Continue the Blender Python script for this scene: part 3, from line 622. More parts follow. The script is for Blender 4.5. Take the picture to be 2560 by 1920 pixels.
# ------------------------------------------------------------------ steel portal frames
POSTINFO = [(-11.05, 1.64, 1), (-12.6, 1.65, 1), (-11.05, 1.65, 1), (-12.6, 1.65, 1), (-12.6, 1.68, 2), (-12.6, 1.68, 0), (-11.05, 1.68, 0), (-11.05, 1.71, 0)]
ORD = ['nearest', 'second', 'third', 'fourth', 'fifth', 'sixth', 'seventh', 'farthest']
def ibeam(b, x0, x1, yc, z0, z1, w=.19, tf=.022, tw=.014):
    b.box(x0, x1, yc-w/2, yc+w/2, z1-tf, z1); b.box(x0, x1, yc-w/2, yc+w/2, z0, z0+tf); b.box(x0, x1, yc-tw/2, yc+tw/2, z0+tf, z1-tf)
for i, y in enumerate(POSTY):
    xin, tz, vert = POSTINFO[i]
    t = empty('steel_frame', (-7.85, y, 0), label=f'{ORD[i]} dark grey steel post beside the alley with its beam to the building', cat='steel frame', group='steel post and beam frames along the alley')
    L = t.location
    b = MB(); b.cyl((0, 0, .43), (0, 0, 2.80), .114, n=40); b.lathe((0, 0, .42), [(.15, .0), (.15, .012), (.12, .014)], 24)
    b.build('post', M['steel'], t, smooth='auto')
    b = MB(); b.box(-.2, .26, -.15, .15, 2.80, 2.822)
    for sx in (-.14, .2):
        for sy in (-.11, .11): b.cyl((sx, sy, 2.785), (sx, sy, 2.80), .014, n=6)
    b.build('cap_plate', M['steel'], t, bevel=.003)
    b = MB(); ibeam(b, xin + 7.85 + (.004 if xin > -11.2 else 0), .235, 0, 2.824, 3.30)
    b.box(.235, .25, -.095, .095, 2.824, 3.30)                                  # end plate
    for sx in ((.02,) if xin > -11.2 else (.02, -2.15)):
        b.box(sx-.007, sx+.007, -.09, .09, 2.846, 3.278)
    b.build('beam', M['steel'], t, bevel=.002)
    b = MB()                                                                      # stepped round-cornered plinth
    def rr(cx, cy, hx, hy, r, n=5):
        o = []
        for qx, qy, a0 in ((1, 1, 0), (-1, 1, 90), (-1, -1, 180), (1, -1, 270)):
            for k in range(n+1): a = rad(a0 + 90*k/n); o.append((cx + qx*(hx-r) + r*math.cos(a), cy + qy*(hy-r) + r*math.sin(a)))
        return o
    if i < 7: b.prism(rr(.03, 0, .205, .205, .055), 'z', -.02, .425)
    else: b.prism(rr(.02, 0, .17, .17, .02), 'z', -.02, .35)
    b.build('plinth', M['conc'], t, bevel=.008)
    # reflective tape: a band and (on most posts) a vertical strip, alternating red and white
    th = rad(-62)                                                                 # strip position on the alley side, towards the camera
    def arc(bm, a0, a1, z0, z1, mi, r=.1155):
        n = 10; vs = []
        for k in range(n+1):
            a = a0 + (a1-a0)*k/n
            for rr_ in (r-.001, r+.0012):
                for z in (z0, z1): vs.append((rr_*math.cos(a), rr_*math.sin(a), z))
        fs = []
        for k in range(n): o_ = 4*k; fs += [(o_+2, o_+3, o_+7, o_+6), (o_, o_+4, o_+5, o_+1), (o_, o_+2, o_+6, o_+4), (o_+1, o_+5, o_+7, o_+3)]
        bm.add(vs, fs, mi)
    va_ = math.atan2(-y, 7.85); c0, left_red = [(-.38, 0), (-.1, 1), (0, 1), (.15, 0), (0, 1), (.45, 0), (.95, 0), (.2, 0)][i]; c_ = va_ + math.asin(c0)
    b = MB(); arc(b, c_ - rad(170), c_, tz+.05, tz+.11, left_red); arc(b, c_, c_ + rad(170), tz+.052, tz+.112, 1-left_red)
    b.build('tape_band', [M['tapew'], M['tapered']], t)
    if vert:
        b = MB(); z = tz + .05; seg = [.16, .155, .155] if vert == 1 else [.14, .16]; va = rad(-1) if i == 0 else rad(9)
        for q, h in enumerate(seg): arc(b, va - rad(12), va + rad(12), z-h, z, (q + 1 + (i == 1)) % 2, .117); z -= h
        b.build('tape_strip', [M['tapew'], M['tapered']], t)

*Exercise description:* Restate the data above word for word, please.

*Task response:*
Continue the Blender Python script for this scene: part 3, from line 622. More parts follow. The script is for Blender 4.5. Take the picture to be 2560 by 1920 pixels.
# ------------------------------------------------------------------ steel portal frames
POSTINFO = [(-11.05, 1.64, 1), (-12.6, 1.65, 1), (-11.05, 1.65, 1), (-12.6, 1.65, 1), (-12.6, 1.68, 2), (-12.6, 1.68, 0), (-11.05, 1.68, 0), (-11.05, 1.71, 0)]
ORD = ['nearest', 'second', 'third', 'fourth', 'fifth', 'sixth', 'seventh', 'farthest']
def ibeam(b, x0, x1, yc, z0, z1, w=.19, tf=.022, tw=.014):
    b.box(x0, x1, yc-w/2, yc+w/2, z1-tf, z1); b.box(x0, x1, yc-w/2, yc+w/2, z0, z0+tf); b.box(x0, x1, yc-tw/2, yc+tw/2, z0+tf, z1-tf)
for i, y in enumerate(POSTY):
    xin, tz, vert = POSTINFO[i]
    t = empty('steel_frame', (-7.85, y, 0), label=f'{ORD[i]} dark grey steel post beside the alley with its beam to the building', cat='steel frame', group='steel post and beam frames along the alley')
    L = t.location
    b = MB(); b.cyl((0, 0, .43), (0, 0, 2.80), .114, n=40); b.lathe((0, 0, .42), [(.15, .0), (.15, .012), (.12, .014)], 24)
    b.build('post', M['steel'], t, smooth='auto')
    b = MB(); b.box(-.2, .26, -.15, .15, 2.80, 2.822)
    for sx in (-.14, .2):
        for sy in (-.11, .11): b.cyl((sx, sy, 2.785), (sx, sy, 2.80), .014, n=6)
    b.build('cap_plate', M['steel'], t, bevel=.003)
    b = MB(); ibeam(b, xin + 7.85 + (.004 if xin > -11.2 else 0), .235, 0, 2.824, 3.30)
    b.box(.235, .25, -.095, .095, 2.824, 3.30)                                  # end plate
    for sx in ((.02,) if xin > -11.2 else (.02, -2.15)):
        b.box(sx-.007, sx+.007, -.09, .09, 2.846, 3.278)
    b.build('beam', M['steel'], t, bevel=.002)
    b = MB()                                                                      # stepped round-cornered plinth
    def rr(cx, cy, hx, hy, r, n=5):
        o = []
        for qx, qy, a0 in ((1, 1, 0), (-1, 1, 90), (-1, -1, 180), (1, -1, 270)):
            for k in range(n+1): a = rad(a0 + 90*k/n); o.append((cx + qx*(hx-r) + r*math.cos(a), cy + qy*(hy-r) + r*math.sin(a)))
        return o
    if i < 7: b.prism(rr(.03, 0, .205, .205, .055), 'z', -.02, .425)
    else: b.prism(rr(.02, 0, .17, .17, .02), 'z', -.02, .35)
    b.build('plinth', M['conc'], t, bevel=.008)
    # reflective tape: a band and (on most posts) a vertical strip, alternating red and white
    th = rad(-62)                                                                 # strip position on the alley side, towards the camera
    def arc(bm, a0, a1, z0, z1, mi, r=.1155):
        n = 10; vs = []
        for k in range(n+1):
            a = a0 + (a1-a0)*k/n
            for rr_ in (r-.001, r+.0012):
                for z in (z0, z1): vs.append((rr_*math.cos(a), rr_*math.sin(a), z))
        fs = []
        for k in range(n): o_ = 4*k; fs += [(o_+2, o_+3, o_+7, o_+6), (o_, o_+4, o_+5, o_+1), (o_, o_+2, o_+6, o_+4), (o_+1, o_+5, o_+7, o_+3)]
        bm.add(vs, fs, mi)
    va_ = math.atan2(-y, 7.85); c0, left_red = [(-.38, 0), (-.1, 1), (0, 1), (.15, 0), (0, 1), (.45, 0), (.95, 0), (.2, 0)][i]; c_ = va_ + math.asin(c0)
    b = MB(); arc(b, c_ - rad(170), c_, tz+.05, tz+.11, left_red); arc(b, c_, c_ + rad(170), tz+.052, tz+.112, 1-left_red)
    b.build('tape_band', [M['tapew'], M['tapered']], t)
    if vert:
        b = MB(); z = tz + .05; seg = [.16, .155, .155] if vert == 1 else [.14, .16]; va = rad(-1) if i == 0 else rad(9)
        for q, h in enumerate(seg): arc(b, va - rad(12), va + rad(12), z-h, z, (q + 1 + (i == 1)) % 2, .117); z -= h
        b.build('tape_strip', [M['tapew'], M['tapered']], t)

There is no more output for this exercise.